*Task*. Copy all of the material below exactly.

*Stored data*.
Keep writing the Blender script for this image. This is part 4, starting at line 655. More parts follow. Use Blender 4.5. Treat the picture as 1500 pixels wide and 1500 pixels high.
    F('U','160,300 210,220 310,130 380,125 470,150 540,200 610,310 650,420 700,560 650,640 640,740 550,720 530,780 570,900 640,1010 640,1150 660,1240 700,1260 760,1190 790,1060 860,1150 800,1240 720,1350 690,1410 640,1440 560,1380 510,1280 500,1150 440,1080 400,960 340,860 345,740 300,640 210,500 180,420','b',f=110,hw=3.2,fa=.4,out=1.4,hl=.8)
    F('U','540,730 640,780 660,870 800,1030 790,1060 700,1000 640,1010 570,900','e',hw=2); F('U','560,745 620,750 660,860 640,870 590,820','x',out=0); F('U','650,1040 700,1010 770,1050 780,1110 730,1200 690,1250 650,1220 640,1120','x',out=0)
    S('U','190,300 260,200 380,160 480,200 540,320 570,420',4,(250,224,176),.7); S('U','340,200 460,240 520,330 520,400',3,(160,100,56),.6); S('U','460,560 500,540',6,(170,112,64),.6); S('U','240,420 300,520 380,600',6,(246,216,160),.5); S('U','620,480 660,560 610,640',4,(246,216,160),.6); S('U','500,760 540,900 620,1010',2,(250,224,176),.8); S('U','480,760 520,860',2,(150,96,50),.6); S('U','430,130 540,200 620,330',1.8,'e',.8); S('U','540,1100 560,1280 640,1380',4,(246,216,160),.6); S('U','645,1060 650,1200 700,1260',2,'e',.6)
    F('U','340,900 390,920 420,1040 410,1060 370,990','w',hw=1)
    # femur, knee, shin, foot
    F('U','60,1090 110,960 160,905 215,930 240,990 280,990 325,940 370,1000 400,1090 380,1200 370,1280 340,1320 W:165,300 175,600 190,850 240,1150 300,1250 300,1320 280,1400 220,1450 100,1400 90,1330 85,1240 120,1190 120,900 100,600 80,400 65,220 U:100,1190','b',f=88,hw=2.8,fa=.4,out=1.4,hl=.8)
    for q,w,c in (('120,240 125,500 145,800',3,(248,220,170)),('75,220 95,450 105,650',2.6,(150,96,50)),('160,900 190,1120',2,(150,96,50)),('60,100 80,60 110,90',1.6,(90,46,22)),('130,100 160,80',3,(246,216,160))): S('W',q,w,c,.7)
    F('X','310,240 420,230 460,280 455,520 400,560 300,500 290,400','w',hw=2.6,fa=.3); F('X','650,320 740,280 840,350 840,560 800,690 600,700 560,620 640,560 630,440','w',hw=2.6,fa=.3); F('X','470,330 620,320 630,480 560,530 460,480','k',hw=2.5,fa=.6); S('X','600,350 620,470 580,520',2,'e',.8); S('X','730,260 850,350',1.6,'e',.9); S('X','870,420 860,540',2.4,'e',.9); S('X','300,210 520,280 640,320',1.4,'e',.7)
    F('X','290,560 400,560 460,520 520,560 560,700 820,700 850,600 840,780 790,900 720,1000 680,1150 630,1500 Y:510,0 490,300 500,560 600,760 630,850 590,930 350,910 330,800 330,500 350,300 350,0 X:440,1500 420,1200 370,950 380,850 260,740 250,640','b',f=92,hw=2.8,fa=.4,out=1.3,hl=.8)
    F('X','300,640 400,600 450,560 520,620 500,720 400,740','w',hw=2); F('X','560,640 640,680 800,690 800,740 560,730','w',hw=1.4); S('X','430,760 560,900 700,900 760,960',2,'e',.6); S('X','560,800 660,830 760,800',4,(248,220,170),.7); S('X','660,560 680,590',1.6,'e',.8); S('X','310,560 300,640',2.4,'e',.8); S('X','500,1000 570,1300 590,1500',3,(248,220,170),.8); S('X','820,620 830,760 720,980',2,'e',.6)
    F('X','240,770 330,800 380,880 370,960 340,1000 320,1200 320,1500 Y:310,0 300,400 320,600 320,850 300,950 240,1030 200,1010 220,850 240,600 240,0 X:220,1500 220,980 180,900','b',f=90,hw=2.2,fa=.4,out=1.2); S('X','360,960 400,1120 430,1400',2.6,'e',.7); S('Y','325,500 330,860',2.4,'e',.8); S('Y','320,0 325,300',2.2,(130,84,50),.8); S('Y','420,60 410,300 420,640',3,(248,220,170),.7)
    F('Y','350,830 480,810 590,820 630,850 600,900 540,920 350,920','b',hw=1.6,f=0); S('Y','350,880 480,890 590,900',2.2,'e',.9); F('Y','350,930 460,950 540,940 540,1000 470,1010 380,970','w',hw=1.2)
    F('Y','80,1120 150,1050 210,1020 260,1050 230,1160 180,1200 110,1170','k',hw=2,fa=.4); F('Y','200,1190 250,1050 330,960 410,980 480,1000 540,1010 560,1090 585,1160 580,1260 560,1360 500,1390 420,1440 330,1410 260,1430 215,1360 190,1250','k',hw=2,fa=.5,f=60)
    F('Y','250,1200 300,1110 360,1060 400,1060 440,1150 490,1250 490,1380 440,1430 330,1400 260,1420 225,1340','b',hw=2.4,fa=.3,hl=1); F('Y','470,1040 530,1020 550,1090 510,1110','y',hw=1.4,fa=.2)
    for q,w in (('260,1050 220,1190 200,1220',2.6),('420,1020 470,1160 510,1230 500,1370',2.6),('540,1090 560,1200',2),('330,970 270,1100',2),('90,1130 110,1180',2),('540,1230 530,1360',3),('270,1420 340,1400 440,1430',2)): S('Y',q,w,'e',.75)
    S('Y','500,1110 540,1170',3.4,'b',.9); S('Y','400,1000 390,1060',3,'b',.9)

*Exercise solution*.
Keep writing the Blender script for this image. This is part 4, starting at line 655. More parts follow. Use Blender 4.5. Treat the picture as 1500 pixels wide and 1500 pixels high.
    F('U','160,300 210,220 310,130 380,125 470,150 540,200 610,310 650,420 700,560 650,640 640,740 550,720 530,780 570,900 640,1010 640,1150 660,1240 700,1260 760,1190 790,1060 860,1150 800,1240 720,1350 690,1410 640,1440 560,1380 510,1280 500,1150 440,1080 400,960 340,860 345,740 300,640 210,500 180,420','b',f=110,hw=3.2,fa=.4,out=1.4,hl=.8)
    F('U','540,730 640,780 660,870 800,1030 790,1060 700,1000 640,1010 570,900','e',hw=2); F('U','560,745 620,750 660,860 640,870 590,820','x',out=0); F('U','650,1040 700,1010 770,1050 780,1110 730,1200 690,1250 650,1220 640,1120','x',out=0)
    S('U','190,300 260,200 380,160 480,200 540,320 570,420',4,(250,224,176),.7); S('U','340,200 460,240 520,330 520,400',3,(160,100,56),.6); S('U','460,560 500,540',6,(170,112,64),.6); S('U','240,420 300,520 380,600',6,(246,216,160),.5); S('U','620,480 660,560 610,640',4,(246,216,160),.6); S('U','500,760 540,900 620,1010',2,(250,224,176),.8); S('U','480,760 520,860',2,(150,96,50),.6); S('U','430,130 540,200 620,330',1.8,'e',.8); S('U','540,1100 560,1280 640,1380',4,(246,216,160),.6); S('U','645,1060 650,1200 700,1260',2,'e',.6)
    F('U','340,900 390,920 420,1040 410,1060 370,990','w',hw=1)
    # femur, knee, shin, foot
    F('U','60,1090 110,960 160,905 215,930 240,990 280,990 325,940 370,1000 400,1090 380,1200 370,1280 340,1320 W:165,300 175,600 190,850 240,1150 300,1250 300,1320 280,1400 220,1450 100,1400 90,1330 85,1240 120,1190 120,900 100,600 80,400 65,220 U:100,1190','b',f=88,hw=2.8,fa=.4,out=1.4,hl=.8)
    for q,w,c in (('120,240 125,500 145,800',3,(248,220,170)),('75,220 95,450 105,650',2.6,(150,96,50)),('160,900 190,1120',2,(150,96,50)),('60,100 80,60 110,90',1.6,(90,46,22)),('130,100 160,80',3,(246,216,160))): S('W',q,w,c,.7)
    F('X','310,240 420,230 460,280 455,520 400,560 300,500 290,400','w',hw=2.6,fa=.3); F('X','650,320 740,280 840,350 840,560 800,690 600,700 560,620 640,560 630,440','w',hw=2.6,fa=.3); F('X','470,330 620,320 630,480 560,530 460,480','k',hw=2.5,fa=.6); S('X','600,350 620,470 580,520',2,'e',.8); S('X','730,260 850,350',1.6,'e',.9); S('X','870,420 860,540',2.4,'e',.9); S('X','300,210 520,280 640,320',1.4,'e',.7)
    F('X','290,560 400,560 460,520 520,560 560,700 820,700 850,600 840,780 790,900 720,1000 680,1150 630,1500 Y:510,0 490,300 500,560 600,760 630,850 590,930 350,910 330,800 330,500 350,300 350,0 X:440,1500 420,1200 370,950 380,850 260,740 250,640','b',f=92,hw=2.8,fa=.4,out=1.3,hl=.8)
    F('X','300,640 400,600 450,560 520,620 500,720 400,740','w',hw=2); F('X','560,640 640,680 800,690 800,740 560,730','w',hw=1.4); S('X','430,760 560,900 700,900 760,960',2,'e',.6); S('X','560,800 660,830 760,800',4,(248,220,170),.7); S('X','660,560 680,590',1.6,'e',.8); S('X','310,560 300,640',2.4,'e',.8); S('X','500,1000 570,1300 590,1500',3,(248,220,170),.8); S('X','820,620 830,760 720,980',2,'e',.6)
    F('X','240,770 330,800 380,880 370,960 340,1000 320,1200 320,1500 Y:310,0 300,400 320,600 320,850 300,950 240,1030 200,1010 220,850 240,600 240,0 X:220,1500 220,980 180,900','b',f=90,hw=2.2,fa=.4,out=1.2); S('X','360,960 400,1120 430,1400',2.6,'e',.7); S('Y','325,500 330,860',2.4,'e',.8); S('Y','320,0 325,300',2.2,(130,84,50),.8); S('Y','420,60 410,300 420,640',3,(248,220,170),.7)
    F('Y','350,830 480,810 590,820 630,850 600,900 540,920 350,920','b',hw=1.6,f=0); S('Y','350,880 480,890 590,900',2.2,'e',.9); F('Y','350,930 460,950 540,940 540,1000 470,1010 380,970','w',hw=1.2)
    F('Y','80,1120 150,1050 210,1020 260,1050 230,1160 180,1200 110,1170','k',hw=2,fa=.4); F('Y','200,1190 250,1050 330,960 410,980 480,1000 540,1010 560,1090 585,1160 580,1260 560,1360 500,1390 420,1440 330,1410 260,1430 215,1360 190,1250','k',hw=2,fa=.5,f=60)
    F('Y','250,1200 300,1110 360,1060 400,1060 440,1150 490,1250 490,1380 440,1430 330,1400 260,1420 225,1340','b',hw=2.4,fa=.3,hl=1); F('Y','470,1040 530,1020 550,1090 510,1110','y',hw=1.4,fa=.2)
    for q,w in (('260,1050 220,1190 200,1220',2.6),('420,1020 470,1160 510,1230 500,1370',2.6),('540,1090 560,1200',2),('330,970 270,1100',2),('90,1130 110,1180',2),('540,1230 530,1360',3),('270,1420 340,1400 440,1430',2)): S('Y',q,w,'e',.75)
    S('Y','500,1110 540,1170',3.4,'b',.9); S('Y','400,1000 390,1060',3,'b',.9)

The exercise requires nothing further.